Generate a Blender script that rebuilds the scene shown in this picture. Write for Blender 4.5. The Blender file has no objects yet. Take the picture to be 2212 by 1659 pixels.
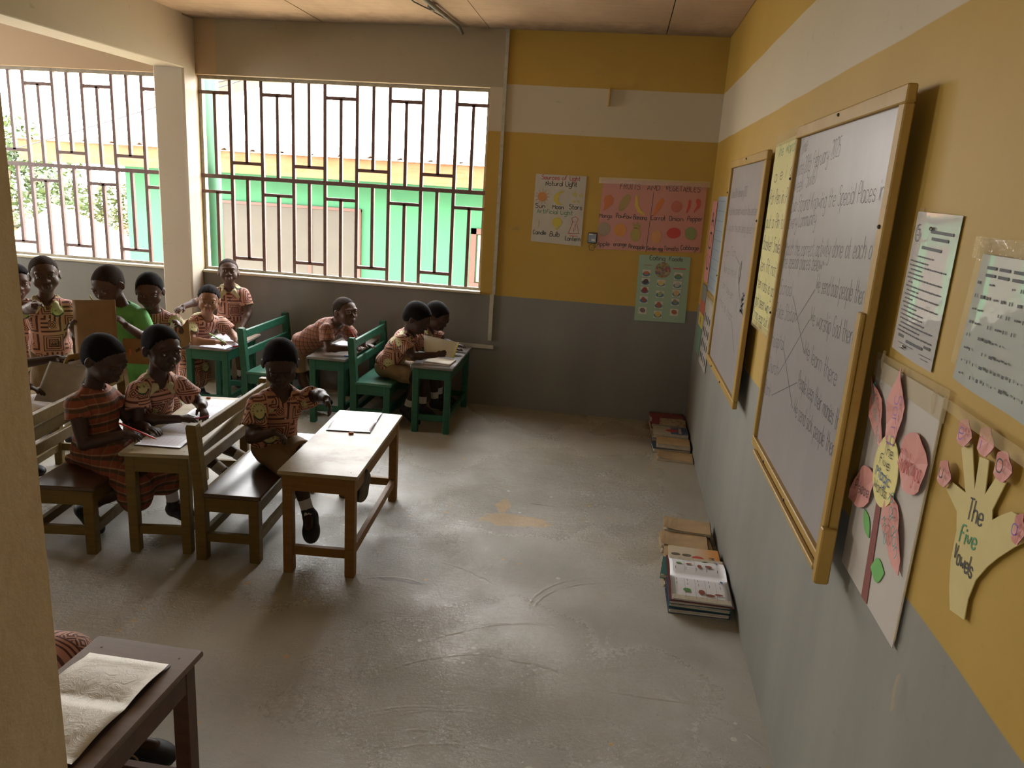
import bpy, math, random
import numpy as np
from mathutils import Vector, Matrix

# ------------------------------------------------------------------ camera, world, sun, exposure
SC = bpy.context.scene
COL = SC.collection
F_PX, YAW, PITCH, ROLL = 1640.2, 0.126384, 0.249924, 0.062959
CAM = Vector((-0.6152, 0.0, 1.65))
def camera_axes():
    cy, sy, cp, sp = math.cos(YAW), math.sin(YAW), math.cos(PITCH), math.sin(PITCH)
    f = Vector((-sy*cp, cy*cp, -sp)); r = Vector((cy, sy, 0)); u = r.cross(f)
    c, s = math.cos(ROLL), math.sin(ROLL)
    return c*r + s*u, -s*r + c*u, f
_r, _u, _f = camera_axes()
cam_data = bpy.data.cameras.new('camera'); cam = bpy.data.objects.new('camera', cam_data); COL.objects.link(cam)
cam.matrix_world = Matrix(((_r.x, _u.x, -_f.x, CAM.x), (_r.y, _u.y, -_f.y, CAM.y), (_r.z, _u.z, -_f.z, CAM.z), (0, 0, 0, 1)))
cam_data.sensor_fit = 'HORIZONTAL'; cam_data.sensor_width = 36.0; cam_data.lens = 36.0*F_PX/2212.0
cam_data.clip_start = 0.02; cam_data.clip_end = 400
SC.camera = cam
SC.view_settings.view_transform = 'Standard'; SC.view_settings.look = 'None'
SC.view_settings.gamma = 1.0; SC.view_settings.exposure = 0.12; SC.view_settings.use_curve_mapping = False
SC.cycles.use_denoising = True
SC.cycles.max_bounces = 8; SC.cycles.diffuse_bounces = 5; SC.cycles.glossy_bounces = 4
SC.cycles.caustics_reflective = False; SC.cycles.caustics_refractive = False
SC.cycles.sample_clamp_indirect = 8.0

SKY_STRENGTH = 23.0
world = bpy.data.worlds.new('hazy_sky'); SC.world = world; world.use_nodes = True
_nt = world.node_tree; _nt.nodes.clear()
_o = _nt.nodes.new('ShaderNodeOutputWorld'); _b = _nt.nodes.new('ShaderNodeBackground')
_tc = _nt.nodes.new('ShaderNodeTexCoord'); _sx = _nt.nodes.new('ShaderNodeSeparateXYZ'); _cr = _nt.nodes.new('ShaderNodeValToRGB')
_nt.links.new(_tc.outputs['Generated'], _sx.inputs[0]); _nt.links.new(_sx.outputs['Z'], _cr.inputs[0])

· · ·

▶ _Exercise_
Your copy of the data should match it exactly, except that pictures are left out.

▶ _Solution below_
Generate a Blender script that rebuilds the scene shown in this picture. Write for Blender 4.5. The Blender file has no objects yet. Take the picture to be 2212 by 1659 pixels.
import bpy, math, random
import numpy as np
from mathutils import Vector, Matrix

# ------------------------------------------------------------------ camera, world, sun, exposure
SC = bpy.context.scene
COL = SC.collection
F_PX, YAW, PITCH, ROLL = 1640.2, 0.126384, 0.249924, 0.062959
CAM = Vector((-0.6152, 0.0, 1.65))
def camera_axes():
    cy, sy, cp, sp = math.cos(YAW), math.sin(YAW), math.cos(PITCH), math.sin(PITCH)
    f = Vector((-sy*cp, cy*cp, -sp)); r = Vector((cy, sy, 0)); u = r.cross(f)
    c, s = math.cos(ROLL), math.sin(ROLL)
    return c*r + s*u, -s*r + c*u, f
_r, _u, _f = camera_axes()
cam_data = bpy.data.cameras.new('camera'); cam = bpy.data.objects.new('camera', cam_data); COL.objects.link(cam)
cam.matrix_world = Matrix(((_r.x, _u.x, -_f.x, CAM.x), (_r.y, _u.y, -_f.y, CAM.y), (_r.z, _u.z, -_f.z, CAM.z), (0, 0, 0, 1)))
cam_data.sensor_fit = 'HORIZONTAL'; cam_data.sensor_width = 36.0; cam_data.lens = 36.0*F_PX/2212.0
cam_data.clip_start = 0.02; cam_data.clip_end = 400
SC.camera = cam
SC.view_settings.view_transform = 'Standard'; SC.view_settings.look = 'None'
SC.view_settings.gamma = 1.0; SC.view_settings.exposure = 0.12; SC.view_settings.use_curve_mapping = False
SC.cycles.use_denoising = True
SC.cycles.max_bounces = 8; SC.cycles.diffuse_bounces = 5; SC.cycles.glossy_bounces = 4
SC.cycles.caustics_reflective = False; SC.cycles.caustics_refractive = False
SC.cycles.sample_clamp_indirect = 8.0

SKY_STRENGTH = 23.0
world = bpy.data.worlds.new('hazy_sky'); SC.world = world; world.use_nodes = True
_nt = world.node_tree; _nt.nodes.clear()
_o = _nt.nodes.new('ShaderNodeOutputWorld'); _b = _nt.nodes.new('ShaderNodeBackground')
_tc = _nt.nodes.new('ShaderNodeTexCoord'); _sx = _nt.nodes.new('ShaderNodeSeparateXYZ'); _cr = _nt.nodes.new('ShaderNodeValToRGB')
_nt.links.new(_tc.outputs['Generated'], _sx.inputs[0]); _nt.links.new(_sx.outputs['Z'], _cr.inputs[0])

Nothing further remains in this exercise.